Vergil came the next year, my first year in dual role of wife and mother.  Then, when your dad went off and worked for the WPA, I had high hopes that the work and living around other men would mature him.  It did not.  And for several years both our marriage and my womb was barren..maybe from an inner fear that bringing children into our world was not a good idea.  The year Marcie was born was the year of the "great New Mexico trek"....a few weeks of unemployment by your dad, and over employment for me and my two jobs.

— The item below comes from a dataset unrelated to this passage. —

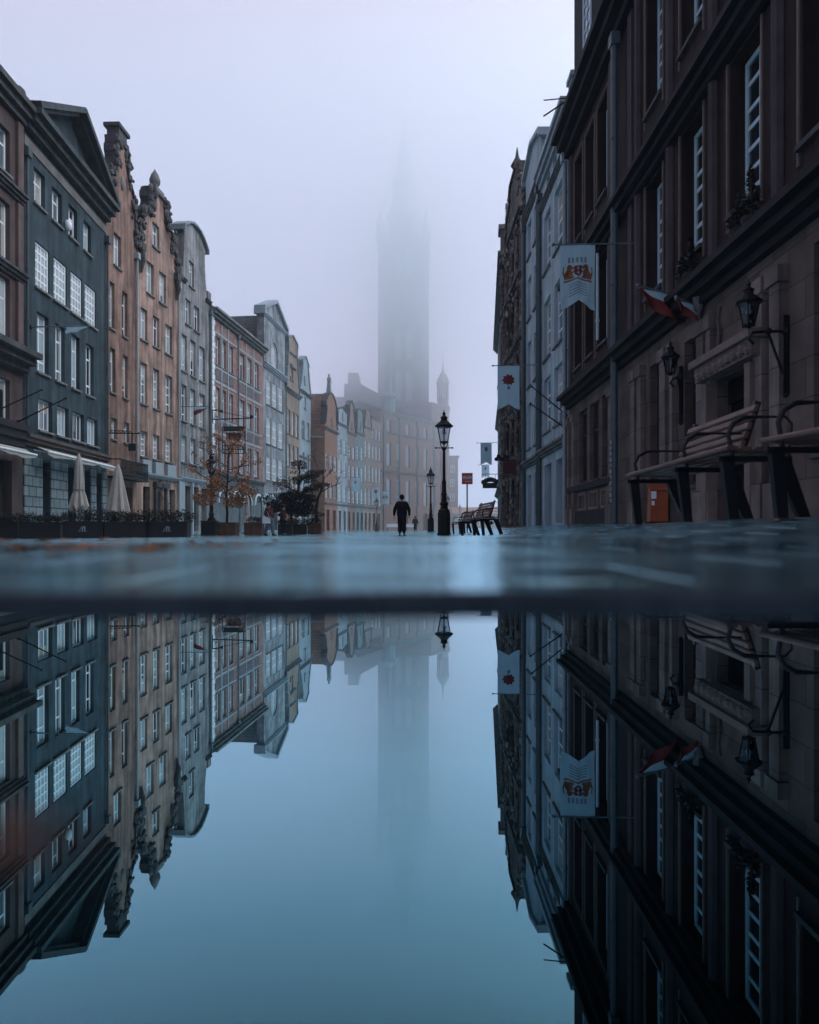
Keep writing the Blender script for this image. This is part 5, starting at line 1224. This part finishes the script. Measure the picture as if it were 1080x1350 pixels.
# ------------------------------------------------------------------ trees
BARK = M('dark_bark', (.035,.028,.025), .9, .3, 6, .4, 15)
OLEAF = M('orange_autumn_leaf', (.34,.135,.055), .8, .3, 2, island=.45); DLEAF = M('dark_evergreen_leaf', (.020,.021,.024), .75, .3, 2, island=.45); BLEAF = M('brown_dry_leaf', (.13,.085,.06), .8, .3, 2, island=.4)
def branchy(mb, a, d, L, r, depth, rnd, tips, n=3, spread=.7, up=.25):
    pts = [Vector(a)]; dd = Vector(d).normalized(); k = 4
    for i in range(k):
        dd = (dd+Vector((rnd.uniform(-.25,.25), rnd.uniform(-.25,.25), rnd.uniform(-.1,.2)))).normalized(); pts.append(pts[-1]+dd*L/k)
    mb.tube(pts, [r*(1-.55*i/k) for i in range(k+1)], 6)
    tips += pts[2:]
    if depth > 0:
        for _ in range(n):
            nd = (dd+Vector((rnd.uniform(-1,1), rnd.uniform(-1,1), rnd.uniform(-.4,.8)))*spread+Vector((0,0,up))).normalized()
            branchy(mb, pts[rnd.randint(2, k)], nd, L*rnd.uniform(.55,.8), r*.5, depth-1, rnd, tips, n, spread, up)
x, y, z = put(299, 37.0); rnd = random.Random(11)
t = empty('autumn_tree', (x, y, z)); tag(t, 'small tree with sparse orange autumn leaves behind the left lamp', 'tree')
m = MB(); tips = []; m.tube([(0,0,.5),(.03,0,1.2),(-.03,.02,2.0),(.05,0,3.0),(.1,0,4.4),(.12,.05,5.3)], [.075,.07,.06,.05,.035,.015], 8)
for i in range(15):
    zz = 1.75+i*.22; a = i*2.4; branchy(m, (.02,0,zz), (math.cos(a), .8*math.sin(a), .18+.03*i), 1.75-.06*i-(.5 if i < 2 else 0), .028, 1, rnd, tips, 3, .6, .1)
m.build('trunk', BARK, t, smooth=True)
m = MB()
for p in tips:
    dens = 24 if p.z < 3.2 else 10
    if rnd.random() < .9: leaf_mesh(m, p, (.22,.22,.14), dens, .06, rnd)
for c, r in (((-1.2,0,2.0),(.7,.6,.3)), ((.9,0,2.35),(.9,.7,.35)), ((.5,0,1.8),(.7,.6,.22)), ((-.5,0,2.7),(.6,.5,.3))): leaf_mesh(m, (c[0]+rnd.uniform(-.1,.1),c[1],c[2]), (r[0],r[1],r[2]*1.5), 620, .06, rnd)
m.build('crown', OLEAF, t, merge=False)
x, y, z = put(386, 42.5); rnd = random.Random(5)
t = empty('cloud_pruned_tree', (x, y, z)); tag(t, 'dark dense tree with flat layered foliage above the people', 'tree')
m = MB().tube([(0,0,.3),(-.1,0,1.1),(.05,0,1.9),(.35,0,2.7),(.45,0,3.5),(.4,0,4.5)], [.11,.1,.09,.07,.05,.03], 8)
pads = [((.2,0,1.75),(1.05,.8,.62)),((.75,.1,1.55),(.7,.6,.5)),((-.7,0,1.9),(.75,.6,.38)),((-1.15,.1,1.6),(.5,.4,.28)),((-.15,0,2.35),(.8,.6,.3)),((.95,0,2.2),(.55,.5,.3))]
pads2 = [((-.55,0,3.05),(.6,.5,.32)),((.35,0,4.35),(.52,.4,.18)),((1.3,0,3.75),(.55,.4,.16)),((.75,0,3.55),(.5,.4,.16)),((1.7,0,3.0),(.6,.4,.14)),((.3,0,3.4),(.4,.4,.14)),((1.2,0,2.8),(.6,.4,.13))]
for c, r in pads+pads2: m.tube([(.15+.08*c[2],0,max(.8,c[2]-.5)), ((c[0]+.3)/2,0,c[2]-.2), (c[0],c[1],c[2]-.05)], [.05,.035,.018], 6)
m.build('trunk', BARK, t, smooth=True)
m = MB()
for c, r in pads: leaf_mesh(m, c, r, int(1500*r[0]), .06, rnd)
for _ in range(26):
    c = (rnd.gauss(.1,.75), rnd.gauss(0,.3), rnd.uniform(1.2,2.7)); leaf_mesh(m, c, (rnd.uniform(.2,.45),.3,rnd.uniform(.12,.3)), 130, .06, rnd)
for _ in range(12):
    c = (rnd.gauss(.6,.6), rnd.gauss(0,.3), rnd.uniform(2.6,4.2)); leaf_mesh(m, c, (rnd.uniform(.15,.35),.3,rnd.uniform(.08,.2)), 50, .055, rnd)
for c, r in pads2: leaf_mesh(m, (c[0]+rnd.uniform(-.12,.12),c[1],c[2]+rnd.uniform(-.1,.1)), (r[0]*rnd.uniform(.8,1.1),r[1],r[2]*rnd.uniform(1.2,2.)), int(420*r[0]), .055, rnd)
m.build('crown', DLEAF, t, merge=False)
m = MB()
for c, r in pads2: leaf_mesh(m, (c[0],c[1],c[2]+.08), r, int(420*r[0]), .055, rnd)
m.build('dry_foliage', BLEAF, t, merge=False)
for d, k, lab in ((11.75,.9,'taller dark potted conifer on the brown building ledge, nearest the viewer'),(12.2,.62,'small dark potted conifer just left of the tallest one on the brown building ledge'),(14.35,.75,'dark potted conifer on the brown building ledge beside the middle tall window'),(14.75,.5,'smallest dark potted conifer on the brown building ledge')):
    p = fr.at(S(d), -.27, 5.172-ZR); t = empty('potted_conifer', p); tag(t, lab, 'plant', 'conifers on the ledge')
    MB().lathe([(.12,0),(.17,.2),(.17,.24)], 10).build('pot', BOXD, t); MB().tube([(0,0,.2),(0,0,.2+k*.9)], .02, 6).build('trunk', BARK, t); m = MB()
    for i in range(9): leaf_mesh(m, (0,0,.28+k*i/9), (.24*(1-i/9.5),.24*(1-i/9.5),.09), 40-3*i, .045, rnd)
    m.build('crown', HEDGE, t, merge=False)
x, y, z = put(417, 43.2); rnd = random.Random(8)
t = empty('bare_tree', (x, y, z)); tag(t, 'thin bending nearly leafless tree with one long branch to the right', 'tree')
m = MB(); tips = []; m.tube([(0,0,.4),(.02,0,1.0),(0,0,1.7),(.12,0,2.3),(.38,0,2.9),(.45,0,3.5),(.42,0,4.0)], [.14,.12,.10,.08,.06,.04,.02], 8)
m.tube([(.38,0,2.7),(.8,0,2.95),(1.2,.1,3.1),(1.6,.1,3.3)], [.04,.03,.022,.01], 6)
for a, d, L_ in (((.42,0,3.4),(.4,.2,.5),.8),((.42,0,3.8),(-.5,.2,.5),.9),((1.2,.1,3.1),(.4,.3,.5),.5),((0,0,1.7),(-.6,.1,.4),.8),((.4,0,3.1),(-.7,-.2,.3),.8)): branchy(m, a, d, L_, .022, 2, rnd, tips, 2, .6, .1)
m.build('trunk', BARK, t, smooth=True)
m = MB()
for p in tips:
    if rnd.random() < .4: leaf_mesh(m, p, (.12,.12,.08), 4, .045, rnd)
m.build('crown', BLEAF, t, merge=False)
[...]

So we came back to Oklahoma, tails tucked between our legs.  But finally your dad got that job at Tinker Field, Raymond and your Dad and other men from Prague commuting into Oklahoma City to work for McDonnell Douglas.  Then you came along.  We had moved into town by that time and I was beginning to delight in playing "urban housewife".  Johnny Mike came along a year and later and things seemed fine....except for Vergil's rebelliousness...the first sign that anger and resentment can pass from father to son.

Then your father came home one afternoon from work, announced that he was quitting his job at Tinker Field and we were moving to California...breaking or collective hearts in the process.  Remembering New Mexico, I begged him not to take us out there.  Oklahoma was the only home I'd known and family was there.

Dearel:  This synchs with my earliest memories, Mom.  We kids rode in the back of that pickup truck as well all followed old Route 66 to "the land of milk and honey".

Mom:  And of course it wasn't "milk and honey".  We first landed in Stratford, occupied a field worker's shack, and chopped cotton to pay for our first meals in California.  As Vergil and I worked the fields your dad stayed back in the shack and whittled the day away.  Later we would move down to Selma and work the peaches and grapes.  And every day I missed home and family.

Dearel:  Yes, I remember.  We first occupied one of Katie Syperd's cabins, then moved to Jack Hupp's old apartments on West Front Street, then finally, when Dad got a job at Producers Cotton Oil Gin in Fresno we moved to that small house across from Jefferson School.

Mom:  And if you remember that was the year that Papa died and your Granny left Oklahoma, joining us in Selma.  And it was the next year when Mama and I opened Tommy's Cafe, our first opportunity to evolve from "housewife" to a dream far bigger.

Dearel:  Why don't we stop here, Mom.  You might need another Pall Mall break before going on.